There is this friend of mine, who wants to write her story about her love for a certain guy. A story of being a friendzone. I don't know much of it. Never been in that situation. I just witness once, and it was hers.
She told me to write an intro to her story.. so here it goes...
“Ordinary”—as the word explains it, was me. A typical girl you would see around. Simple as I can be. No pretentions, no lies, and envied by a lot of girls. WHY? Because I was able to get close to the guys they like. But what they didn’t know that no matter how close I get to them, I would always be on the FRIENDZONE. Watch them go one by one leaving me on that same spot where it all started. Yeah, been in love once, twice, actually I lost count but at the end I just stare at them from the back with those girls that once envied me.
I don’t know much of love. I don’t know the rules but still risks playing. I tried a couple of times and still was trying. Why should I always hear them complain and should I really try to understand--making me so numb and dumb.
And even up to this very point of my life, I still am on that zone. Trying to move on the next level but was afraid that if I did, even friendship would be gone. Should I really be happy having someone I love as a friend, a best friend perhaps or be sad because that’s all we could ever be.

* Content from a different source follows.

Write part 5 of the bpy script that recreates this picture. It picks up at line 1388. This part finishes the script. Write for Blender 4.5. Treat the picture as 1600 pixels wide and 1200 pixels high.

Difficult, yes it is. But the good thing is that though you're in one, the friendship would always be forever. Her story was saddening but still hasn't ended yet. Well just as I remember, I've been in a friend zone, I could go to a in-a-relationship level but wishes to stay on the friend zone. Simply because I put my mind on top of my heart. Were too young that time, don't know much of what will happen in the future, but somehow I believe that someday if we meet again...
They we could try to be MORE THAN FRIENDS.
They we could try to be MORE THAN FRIENDS.